Hellbound

  • 04 Dec - 10 Dec, 2021
  • Mag The Weekly
  • TV TIME

Hellbound is the latest international Netflix series to leap into the ranks of the platform’s most-watched. In it, a strange fate is befalling random people in the Seoul of the not-too-distant future. Visited by the same wispy, shadowy prophet of doom, they’re informed that they’re destined for Hell and that their day of judgment is imminent. Given the exact date and time of their demise, they’re left to wait for the inevitable. When that timer goes off, the person in question is visited by a trio of lumbering gray demons – they look a little like super-ripped men, ashy and smoldering after being left in the oven too long – who proceed to pummel them into the afterlife. An auspicious premise for a show but Hellbound is primarily concerned with what this new horrific fact of life does to the society left in its wake. Presented with ostensible proof of a vindictive higher power, there are forces that go about using this info for their own ends.

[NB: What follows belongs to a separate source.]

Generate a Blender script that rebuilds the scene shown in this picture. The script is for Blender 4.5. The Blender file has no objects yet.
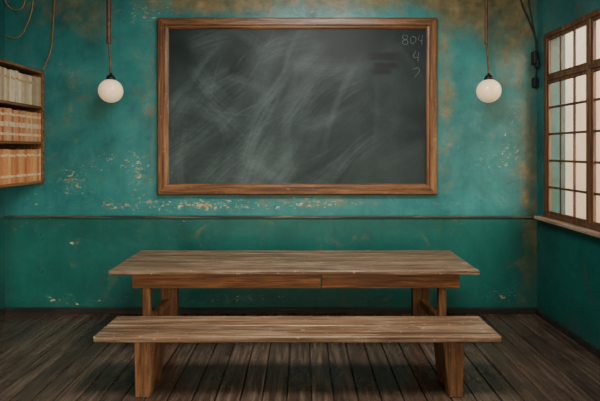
import bpy, bmesh, math, random
import numpy as np
from mathutils import Vector
random.seed(4); rng=np.random.RandomState(7)
H=1.75; D=4.83; F=450.0
S=bpy.context.scene
COL=S.collection

# ---------------- helpers ----------------
class NT:
    def __init__(s,name):
        s.m=bpy.data.materials.new(name); s.m.use_nodes=True
        s.t=s.m.node_tree; s.b=s.t.nodes['Principled BSDF']
    def n(s,typ,**kw):
        nd=s.t.nodes.new(typ)
        for k,v in kw.items(): setattr(nd,k,v)
        return nd
    def l(s,a,b): s.t.links.new(a,b)
    def setv(s,inp,v):
        if hasattr(v,'is_linked') or isinstance(v,bpy.types.NodeSocket): s.l(v,inp)
        else: inp.default_value=v
    def coord(s,scale=(1,1,1),rnd=0.0,rot=(0,0,0)):
        tc=s.n('ShaderNodeTexCoord'); mp=s.n('ShaderNodeMapping')
        mp.inputs['Scale'].default_value=scale; mp.inputs['Rotation'].default_value=rot
        src=tc.outputs['Object']
        if rnd:
            oi=s.n('ShaderNodeObjectInfo'); mu=s.n('ShaderNodeVectorMath',operation='SCALE')
            cb=s.n('ShaderNodeCombineXYZ')
            for i in range(3): s.l(oi.outputs['Random'],cb.inputs[i])
            s.l(cb.outputs[0],mu.inputs[0]); mu.inputs['Scale'].default_value=rnd
            ad=s.n('ShaderNodeVectorMath',operation='ADD'); s.l(src,ad.inputs[0]); s.l(mu.outputs[0],ad.inputs[1]); src=ad.outputs[0]
        s.l(src,mp.inputs['Vector']); return mp.outputs[0]
    def noise(s,vec,scale=5,detail=4,rough=.5,dist=0):
        nd=s.n('ShaderNodeTexNoise'); s.l(vec,nd.inputs['Vector'])
        nd.inputs['Scale'].default_value=scale; nd.inputs['Detail'].default_value=detail
        nd.inputs['Roughness'].default_value=rough; nd.inputs['Distortion'].default_value=dist
        return nd.outputs['Fac']
    def ramp(s,fac,stops):
        nd=s.n('ShaderNodeValToRGB'); s.l(fac,nd.inputs[0]); cr=nd.color_ramp
        while len(cr.elements)<len(stops): cr.elements.new(.5)
        for e,(p,c) in zip(cr.elements,stops):
            e.position=p; e.color=(c,c,c,1) if isinstance(c,(int,float)) else (*c,1)
        return nd.outputs[0]
    def mix(s,fac,a,b,mode='MIX'):
        nd=s.n('ShaderNodeMix',data_type='RGBA',blend_type=mode)
        s.setv(nd.inputs[0],fac)
        for i,v in ((6,a),(7,b)):
            if isinstance(v,tuple): nd.inputs[i].default_value=(*v,1) if len(v)==3 else v
            else: s.l(v,nd.inputs[i])
        return nd.outputs[2]
    def math(s,op,a,b=0.0,clamp=False):
        nd=s.n('ShaderNodeMath',operation=op); nd.use_clamp=clamp
        s.setv(nd.inputs[0],a); s.setv(nd.inputs[1],b); return nd.outputs[0]
    def bump(s,h,strength=.3,dist=.01):
        nd=s.n('ShaderNodeBump'); nd.inputs['Strength'].default_value=strength
        nd.inputs['Distance'].default_value=dist; s.l(h,nd.inputs['Height']); s.l(nd.outputs[0],s.b.inputs['Normal'])

def simple(name,col,rough=.5,metal=0,var=.25,emis=0):
    m=NT(name); v=m.coord((1,1,1),3)
    n=m.noise(v,14,4,.6)
    c=m.mix(m.ramp(n,[(.3,0),(.7,1)]),tuple(x*(1-var) for x in col),tuple(min(1,x*(1+var)) for x in col))
    m.l(c,m.b.inputs['Base Color']); m.b.inputs['Roughness'].default_value=rough; m.b.inputs['Metallic'].default_value=metal
    if emis:
        m.b.inputs['Emission Color'].default_value=(*col,1); m.b.inputs['Emission Strength'].default_value=emis
    return m.m

def wood(name,dark,mid,light,axis='x',rough=.45,wear=0.0,wearcol=(.5,.42,.33),bump=.25,fine=1.0,spec=.5,long=.9,cross=15):
    m=NT(name)
    def tri(a,b): return {'x':(a,b,b),'y':(b,a,b),'z':(b,b,a)}[axis]
    v=m.coord(tri(long,cross),9); v2=m.coord(tri(.6,4),5); v3=m.coord((1,1,1),3); v4=m.coord(tri(long*1.4,cross*3.2),7)
    g=m.noise(v,2.2*fine,8,.62,.6); g2=m.noise(v2,2.0,4,.5,1.0)
    gf=m.noise(v4,2.6*fine,4,.6,.3)
    c=m.ramp(g,[(.32,dark),(.5,mid),(.66,light)])
    c=m.mix(m.ramp(g2,[(.35,0),(.65,.45)]),c,dark)
    c=m.mix(m.ramp(gf,[(.48,0),(.66,.7)]),c,tuple(x*.4 for x in dark))
    if wear:
        w=m.noise(v2,3.0,6,.7,.3)
        c=m.mix(m.ramp(m.math('SUBTRACT',w,m.math('MULTIPLY',gf,.25)),[(.36,0),(.54,wear)]),c,wearcol)
        sp=m.noise(v3,26,5,.6)
        c=m.mix(m.ramp(sp,[(.64,0),(.68,wear)]),c,tuple(min(1,x*1.5) for x in wearcol))
    m.l(c,m.b.inputs['Base Color'])
    m.l(m.ramp(g,[(.3,rough+.12),(.7,rough-.08)]),m.b.inputs['Roughness'])
    m.b.inputs['Specular IOR Level'].default_value=spec
    m.bump(m.math('ADD',g,m.math('MULTIPLY',gf,-.6)),bump,.006)
    return m.m

def finish(me,name,mat,parent=None,loc=None,smooth=False):
    o=bpy.data.objects.new(name,me); COL.objects.link(o)
    if mat: me.materials.append(mat)
    if smooth:
        for p in me.polygons: p.use_smooth=True
    if loc is not None: o.location=loc
    if parent is not None:
        o.parent=parent; o.location=Vector(loc or (0,0,0))-parent.location
    return o
def empty(name,loc):
    e=bpy.data.objects.new(name,None); e.empty_display_size=.1; e.location=loc; COL.objects.link(e); return e
def box(name,x0,x1,y0,y1,z0,z1,mat,parent=None,bev=0.0,seg=2):
    bm=bmesh.new(); bmesh.ops.create_cube(bm,size=1)
    bmesh.ops.scale(bm,vec=(abs(x1-x0),abs(y1-y0),abs(z1-z0)),verts=bm.verts)
    if bev: bmesh.ops.bevel(bm,geom=bm.edges[:],offset=bev,segments=seg,affect='EDGES',profile=.5)
    me=bpy.data.meshes.new(name); bm.to_mesh(me); bm.free()
    return finish(me,name,mat,parent,((x0+x1)/2,(y0+y1)/2,(z0+z1)/2))
def boxes(name,lst,mat,parent=None,bev=0.0,cols=None,attr='col'):
    bm=bmesh.new(); cl=bm.verts.layers.float_color.new(attr) if cols else None
    for i,(x0,x1,y0,y1,z0,z1) in enumerate(lst):
        t=bmesh.new(); bmesh.ops.create_cube(t,size=1)
        bmesh.ops.scale(t,vec=(abs(x1-x0),abs(y1-y0),abs(z1-z0)),verts=t.verts)
        if bev: bmesh.ops.bevel(t,geom=t.edges[:],offset=bev,segments=1,affect='EDGES')
        bmesh.ops.translate(t,vec=((x0+x1)/2,(y0+y1)/2,(z0+z1)/2),verts=t.verts)
        mp={v:bm.verts.new(v.co) for v in t.verts}
        if cols:
            for v in mp.values(): v[cl]=(*cols[i],1)
        for f in t.faces: bm.faces.new([mp[v] for v in f.verts])
        t.free()
    me=bpy.data.meshes.new(name); bm.to_mesh(me); bm.free()
    return finish(me,name,mat,parent,(0,0,0))
def lathe(name,prof,mat,loc,parent=None,n=40):
    bm=bmesh.new(); rings=[]
    for r,z in prof:
        if r<1e-5: rings.append([bm.verts.new((0,0,z))])
        else: rings.append([bm.verts.new((r*math.cos(2*math.pi*i/n),r*math.sin(2*math.pi*i/n),z)) for i in range(n)])
    for a,b in zip(rings,rings[1:]):
        for i in range(n):
            j=(i+1)%n
            if len(a)==1 and len(b)==1: continue
            if len(a)==1: bm.faces.new((a[0],b[i],b[j]))
            elif len(b)==1: bm.faces.new((a[i],b[0],a[j]))
            else: bm.faces.new((a[i],b[i],b[j],a[j]))
    bmesh.ops.recalc_face_normals(bm,faces=bm.faces)
    me=bpy.data.meshes.new(name); bm.to_mesh(me); bm.free()
    return finish(me,name,mat,loc=loc,parent=parent,smooth=True)
def cable(name,pts,r,mat,parent=None):
    cu=bpy.data.curves.new(name,'CURVE'); cu.dimensions='3D'; cu.bevel_depth=r; cu.bevel_resolution=3; cu.use_fill_caps=True
    sp=cu.splines.new('BEZIER'); sp.bezier_points.add(len(pts)-1)
    for p,c in zip(sp.bezier_points,pts):
        p.co=c; p.handle_left_type=p.handle_right_type='AUTO'
    o=bpy.data.objects.new(name,cu); COL.objects.link(o); cu.materials.append(mat)
    if parent: o.parent=parent; o.location=-parent.location
    return o

# wall-plane helpers (metres on the rear wall)
WX=lambda px:(px-302)/93.17
WZ=lambda py:H-(py-150)/93.17

# ---------------- materials ----------------
def wall_mat(name,base=1.0,attr=True):
    m=NT(name); v=m.coord((1,1,1))
    big=m.noise(v,.9,5,.6,.4); med=m.noise(v,4.5,6,.65,.5)
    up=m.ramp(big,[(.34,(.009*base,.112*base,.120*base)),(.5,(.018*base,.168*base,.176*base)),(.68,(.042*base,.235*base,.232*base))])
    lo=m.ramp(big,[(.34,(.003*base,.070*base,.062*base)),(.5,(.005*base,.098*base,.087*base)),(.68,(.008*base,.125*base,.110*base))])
    sx=m.n('ShaderNodeSeparateXYZ'); tc=m.n('ShaderNodeTexCoord'); m.l(tc.outputs['Object'],sx.inputs[0])
    z=sx.outputs['Z']
    isup=m.math('GREATER_THAN',z,1.035)
    c=m.mix(isup,lo,up)
    k=m.math('ADD',m.math('MULTIPLY',isup,.65),.35)
    c=m.mix(m.math('MULTIPLY',m.ramp(med,[(.47,0),(.75,.38)]),k),c,(.065*base,.27*base,.25*base))
    c=m.mix(m.math('MULTIPLY',m.ramp(med,[(.25,.5),(.44,0)]),k),c,(.004,.06,.058))
    # vertical drip streaks
    vs=m.coord((6,6,.5)); dr=m.noise(vs,1.6,5,.6)
    c=m.mix(m.ramp(dr,[(.52,0),(.75,.28)]),c,(.004,.07,.066))
    if attr:
        at=m.n('ShaderNodeAttribute',attribute_name='mask'); sp=m.n('ShaderNodeSeparateColor'); m.l(at.outputs['Color'],sp.inputs[0])
        R,G,B=sp.outputs
        on=m.noise(v,3.6,8,.72,.8)
        of=m.ramp(m.math('ADD',m.math('MULTIPLY',R,.42),on),[(.57,0),(.93,.8)])
        oc=m.ramp(m.noise(v,7,5,.6),[(.35,(.10,.085,.040)),(.55,(.23,.155,.055)),(.7,(.33,.26,.13))])
        c=m.mix(of,c,oc)
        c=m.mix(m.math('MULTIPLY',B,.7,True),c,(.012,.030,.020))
        vc=m.coord((1,1,1.5)); cn=m.noise(vc,18,7,.70,.5)
        ca=m.math('ADD',m.math('MULTIPLY',G,.222),cn)
        cf=m.ramp(ca,[(.735,0),(.765,.9)])
        cc=m.ramp(m.noise(v,9,3,.5),[(.42,(.44,.25,.09)),(.6,(.56,.49,.34))])
        c=m.mix(cf,c,cc)
        # pale scuffs
        sn=m.noise(m.coord((1,1,2.4)),7,8,.75,1.2)
        c=m.mix(m.ramp(m.math('ADD',m.math('MULTIPLY',G,.15),sn),[(.64,0),(.76,.5)]),c,(.15,.31,.26))
    else:
        ca=med
        bn_=m.noise(m.coord((1,1,.6)),2.2,6,.7,.6)
        c=m.mix(m.ramp(bn_,[(.5,0),(.72,.6)]),c,(.05,.05,.025))
    # small flecks
    fl=m.noise(v,34,4,.55); c=m.mix(m.ramp(fl,[(.70,0),(.73,.5)]),c,(.22,.36,.28))
    m.l(c,m.b.inputs['Base Color'])
    m.l(m.ramp(med,[(.3,.44),(.7,.26)]),m.b.inputs['Roughness'])
    m.b.inputs['Specular IOR Level'].default_value=.45
    m.bump(m.math('ADD',m.math('MULTIPLY',big,1.5),m.math('MULTIPLY',med,.6)),.35,.02)
    return m.m
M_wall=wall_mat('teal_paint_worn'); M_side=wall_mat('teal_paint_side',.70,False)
M_ceil=simple('ceiling_plaster',(.42,.45,.38),.8)
M_frame=wood('board_frame_wood',(.050,.019,.007),(.155,.066,.025),(.27,.132,.053),'x',.36,.2,(.42,.25,.12))
M_framez=wood('board_frame_wood_v',(.050,.019,.007),(.155,.066,.025),(.27,.132,.053),'z',.36,.2,(.42,.25,.12))
M_top=wood('weathered_top_wood',(.055,.028,.015),(.185,.107,.062),(.35,.232,.150),'x',.32,.42,(.46,.345,.245),long=.5,cross=16,bump=.3)
M_apron=wood('apron_wood',(.065,.022,.007),(.22,.085,.028),(.36,.165,.058),'x',.36)
M_leg=wood('leg_wood',(.05,.020,.008),(.165,.070,.026),(.29,.14,.056),'z',.42,.2,(.37,.23,.13))
M_win=wood('window_wood',(.045,.017,.008),(.125,.054,.024),(.23,.115,.052),'z',.5)
M_shelf=wood('shelf_wood',(.07,.030,.012),(.19,.092,.038),(.32,.175,.08),'y',.5)
M_trim=wood('dado_trim_wood',(.01,.025,.02),(.03,.055,.042),(.20,.15,.11),'x',.5)
M_base=wood('baseboard_wood',(.006,.008,.007),(.016,.018,.015),(.05,.045,.035),'x',.5)
M_sill=wood('sill_wood',(.14,.075,.05),(.32,.20,.145),(.48,.35,.27),'y',.42,.3)
M_rust=simple('rusty_metal',(.10,.052,.028),.6,.3,.6)
M_black=simple('black_metal',(.012,.012,.012),.45,.3)
M_yel=simple('yellow_cable',(.30,.21,.07),.5)
M_cord=simple('orange_cord',(.25,.12,.04),.6)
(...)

Law enforcement agencies powerless to stop these attacks find themselves vulnerable. Hellbound is bleak in the way that it shows these violent deaths. It triples down on that sense of despair by painting a world where the moral implications of these random occurrences gain widespread acceptance and endorsement. Visitations announcing a person’s doomed date and time are considered “decrees.” Each new burnt torso prompts a series of public accusations and speculation about what this person might have done to deserve it. In six episodes, it’s hard to capture the full scope of how these demonstrations alter the societal fabric.